Destacamos para sua leitura e lembrança (de quando o Brasil possuía uma política externa altiva e ativa), alguns trechos da entrevista “A Política é a Arte do Impossível”, concedida em 2016 por Lula ao jornal francês Libération:

“Para mim, a ordem geopolítica do pós-guerra não pode mais perdurar, as instituições de Bretton Woods, o FMI, o Banco Mundial estão ultrapassados. Não há explicação geopolítica para que a América Latina, a África, a Índia, também o Japão e a Alemanha não tenham assentos no Conselho de Segurança”.

“França, Rússia e Inglaterra se declararam favoráveis à outorga de um assento permanente para o Brasil. Mas os Estados Unidos e a China eram contra. Quero saber o que eles pensam, mas quero também que saibam o que penso. Quero ser tratado de igual para igual. O Brasil deve ter direito a opinar sobre os assuntos do mundo. Temos um potencial que merece ser respeitado pelos países ricos”.

[O desafio atual do planeta é] “O de permitir aos países que ainda não se desenvolveram, que possam fazê-lo nesse século XXI. Sonho com avanços tecnológicos que viabilizem a produção de mais alimentos explorando menos terras, com que sejamos capazes de emitir menos gazes de efeito estufa, diminuir a poluição da água e dos oceanos, sem impedir o crescimento dos países pobres. Nas discussões, os países ricos acham, às vezes, que somos radicais. Ora, trata-se somente de permitir que todos vivam dignamente”.

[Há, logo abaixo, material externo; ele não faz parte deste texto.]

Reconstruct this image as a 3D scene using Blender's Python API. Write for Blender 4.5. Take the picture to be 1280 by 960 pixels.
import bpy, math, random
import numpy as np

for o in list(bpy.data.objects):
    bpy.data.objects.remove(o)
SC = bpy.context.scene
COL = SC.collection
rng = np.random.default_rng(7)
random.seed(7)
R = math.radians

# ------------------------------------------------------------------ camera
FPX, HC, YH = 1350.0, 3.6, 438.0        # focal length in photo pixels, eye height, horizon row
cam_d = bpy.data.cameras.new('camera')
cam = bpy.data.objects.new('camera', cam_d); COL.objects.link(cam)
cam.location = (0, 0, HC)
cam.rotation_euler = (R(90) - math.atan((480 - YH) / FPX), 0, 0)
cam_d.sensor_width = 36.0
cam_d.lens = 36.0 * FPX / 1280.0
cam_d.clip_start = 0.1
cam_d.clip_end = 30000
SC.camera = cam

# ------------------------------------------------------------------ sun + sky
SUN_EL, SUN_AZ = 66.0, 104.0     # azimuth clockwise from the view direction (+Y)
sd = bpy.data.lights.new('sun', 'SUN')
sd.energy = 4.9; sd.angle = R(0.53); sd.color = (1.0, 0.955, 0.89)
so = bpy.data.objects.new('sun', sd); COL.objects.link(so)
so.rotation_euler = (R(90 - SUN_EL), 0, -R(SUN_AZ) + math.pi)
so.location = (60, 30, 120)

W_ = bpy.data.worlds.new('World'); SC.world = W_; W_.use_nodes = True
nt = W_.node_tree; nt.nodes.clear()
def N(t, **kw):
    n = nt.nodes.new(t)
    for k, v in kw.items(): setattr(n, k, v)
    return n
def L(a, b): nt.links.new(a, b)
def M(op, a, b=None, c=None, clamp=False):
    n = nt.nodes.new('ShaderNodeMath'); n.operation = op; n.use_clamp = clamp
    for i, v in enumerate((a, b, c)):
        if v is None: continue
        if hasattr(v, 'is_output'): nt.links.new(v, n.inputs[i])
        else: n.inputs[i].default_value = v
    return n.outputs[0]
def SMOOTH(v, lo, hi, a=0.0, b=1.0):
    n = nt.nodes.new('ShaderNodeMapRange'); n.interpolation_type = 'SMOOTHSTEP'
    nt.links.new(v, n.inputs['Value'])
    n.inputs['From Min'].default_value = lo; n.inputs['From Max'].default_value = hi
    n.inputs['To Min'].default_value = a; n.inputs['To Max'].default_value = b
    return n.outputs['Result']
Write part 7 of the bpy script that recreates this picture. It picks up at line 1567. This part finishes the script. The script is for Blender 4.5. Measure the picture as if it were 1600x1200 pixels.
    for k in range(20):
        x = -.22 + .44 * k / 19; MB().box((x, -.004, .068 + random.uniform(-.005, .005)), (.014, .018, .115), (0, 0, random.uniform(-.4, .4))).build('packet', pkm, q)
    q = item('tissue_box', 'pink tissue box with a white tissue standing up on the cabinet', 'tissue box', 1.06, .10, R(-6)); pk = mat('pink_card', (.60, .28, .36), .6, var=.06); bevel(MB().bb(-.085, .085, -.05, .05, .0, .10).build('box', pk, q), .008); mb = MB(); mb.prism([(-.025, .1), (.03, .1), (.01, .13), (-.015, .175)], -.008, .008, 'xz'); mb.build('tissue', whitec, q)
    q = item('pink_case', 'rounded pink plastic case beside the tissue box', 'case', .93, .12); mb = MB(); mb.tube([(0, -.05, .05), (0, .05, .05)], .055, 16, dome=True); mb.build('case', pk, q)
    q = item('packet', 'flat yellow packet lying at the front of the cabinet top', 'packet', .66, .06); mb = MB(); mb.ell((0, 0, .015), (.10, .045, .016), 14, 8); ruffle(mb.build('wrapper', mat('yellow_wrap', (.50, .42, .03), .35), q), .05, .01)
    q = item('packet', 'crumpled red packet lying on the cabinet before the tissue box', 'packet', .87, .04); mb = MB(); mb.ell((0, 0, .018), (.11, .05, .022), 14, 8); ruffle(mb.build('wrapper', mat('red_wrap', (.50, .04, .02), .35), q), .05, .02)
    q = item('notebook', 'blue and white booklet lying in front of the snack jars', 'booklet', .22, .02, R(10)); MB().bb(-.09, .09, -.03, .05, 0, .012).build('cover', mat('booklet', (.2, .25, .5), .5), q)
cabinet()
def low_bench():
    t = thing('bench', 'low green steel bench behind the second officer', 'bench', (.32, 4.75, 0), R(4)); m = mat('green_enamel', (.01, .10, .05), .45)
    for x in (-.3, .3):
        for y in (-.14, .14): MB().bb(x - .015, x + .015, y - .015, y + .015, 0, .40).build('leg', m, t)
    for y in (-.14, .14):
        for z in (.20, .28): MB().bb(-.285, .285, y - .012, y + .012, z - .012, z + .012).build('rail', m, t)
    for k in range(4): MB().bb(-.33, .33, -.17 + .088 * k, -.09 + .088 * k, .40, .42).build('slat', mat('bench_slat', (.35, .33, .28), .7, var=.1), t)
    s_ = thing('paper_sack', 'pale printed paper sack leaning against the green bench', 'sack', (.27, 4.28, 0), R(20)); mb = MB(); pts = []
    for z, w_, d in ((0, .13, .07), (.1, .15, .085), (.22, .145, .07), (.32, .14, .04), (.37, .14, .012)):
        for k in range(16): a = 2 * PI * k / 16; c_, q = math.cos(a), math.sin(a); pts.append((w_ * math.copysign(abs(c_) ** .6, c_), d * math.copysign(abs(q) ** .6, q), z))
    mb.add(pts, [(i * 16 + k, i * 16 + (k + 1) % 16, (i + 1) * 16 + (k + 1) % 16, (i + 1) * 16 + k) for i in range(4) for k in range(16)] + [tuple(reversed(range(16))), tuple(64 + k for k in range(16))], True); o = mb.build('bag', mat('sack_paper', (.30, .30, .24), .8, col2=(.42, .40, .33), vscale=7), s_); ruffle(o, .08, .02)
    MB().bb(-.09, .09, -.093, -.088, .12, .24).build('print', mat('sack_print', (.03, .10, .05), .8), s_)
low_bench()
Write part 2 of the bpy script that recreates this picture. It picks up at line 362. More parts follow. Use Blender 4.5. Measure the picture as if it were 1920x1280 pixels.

“Devo este sucesso a muita gente. A Chirac e Sarkozy, a Blair e Brown, a Bush e Obama, a Putin e Medvedev, a Hu Jintao ou Singh, a todos os chefes de Estado africanos e latino-americanos. Gordon Brown falava bem de mim para todo mundo, dizia ao FMI e ao Banco Mundial que podiam confiar em mim, como se fosse um dos meus ministros! Ele foi o fiador do meu governo. Gosto muito dele. E sou muito grato ao Jacques Chirac e ao Nicolas Sarkozy, que me trataram de igual para igual. Fui o primeiro presidente do Brasil a ser convidado para todas as reuniões do G-8”.

Plano de Governo

Está no Plano de Governo de Haddad, Manuela e Lula:

“A política externa ativa e altiva abriu novos mercados e parcerias estratégicas com países em desenvolvimento, e promoveu a expansão dos interesses nacionais em áreas geográficas antes praticamente abandonadas pela diplomacia do período neoliberal, como Oriente Médio, África e o sul da Ásia”.

Além disso, “América Latina e Caribe e, especialmente, a América do Sul, se tornaram aptos para resolver os próprios conflitos e, portanto, menos propensos a sofrer intervenções indevidas de potências externas. Para tanto, foi de relevo especial a criação do Conselho de Defesa, no âmbito da Unasul”.

É necessário, nesse sentido “recuperar os avanços na integração. Isso exigirá forte vontade política”.

O Plano de Governo defende “para além da integração sul e latino-americana, a retomada de uma atitude proativa no plano internacional” e destaca que “serão fortalecidas as iniciativas como o Fórum de Diálogo Índia, Brasil e África do Sul (IBAS) e os BRICS, que levaram à mudança de padrão nas negociações na Organização Mundial do Comércio (OMC) e à transformação do G-8 no G-20”.

Nesse sentido, “o fortalecimento dos BRICS é outra diretriz essencial de uma política externa que reforce a presença dos países em desenvolvimento na agenda internacional e proponha o desenvolvimento de novos instrumentos de cooperação e reformas nos organismos multilaterais”.

O documento, que traz os compromissos de Haddad e Manuela para o governo da coligação “O Povo Feliz de Novo” afirma que “nesse cenário, o Brasil deve retomar e aprofundar a política externa de integração latino-americana e a cooperação Sul-Sul (especialmente com a África), de modo a apoiar, ao mesmo tempo, o multilateralismo, a busca de soluções pelo diálogo e o repúdio à intervenção e a soluções de força”.

Cabe destacar, por fim, algumas propostas do Plano:

– A integração regional como base para a inserção do Brasil no Mundo,

– A consolidação da soberania nacional e de uma política externa altiva e ativa,

– A integração global e o fortalecimento das relações com a África e os BRICS,

– O fortalecimento da Defesa do país, como um dos pilares da Soberania Nacional,

– A recuperação e o fortalecimento da soberania popular.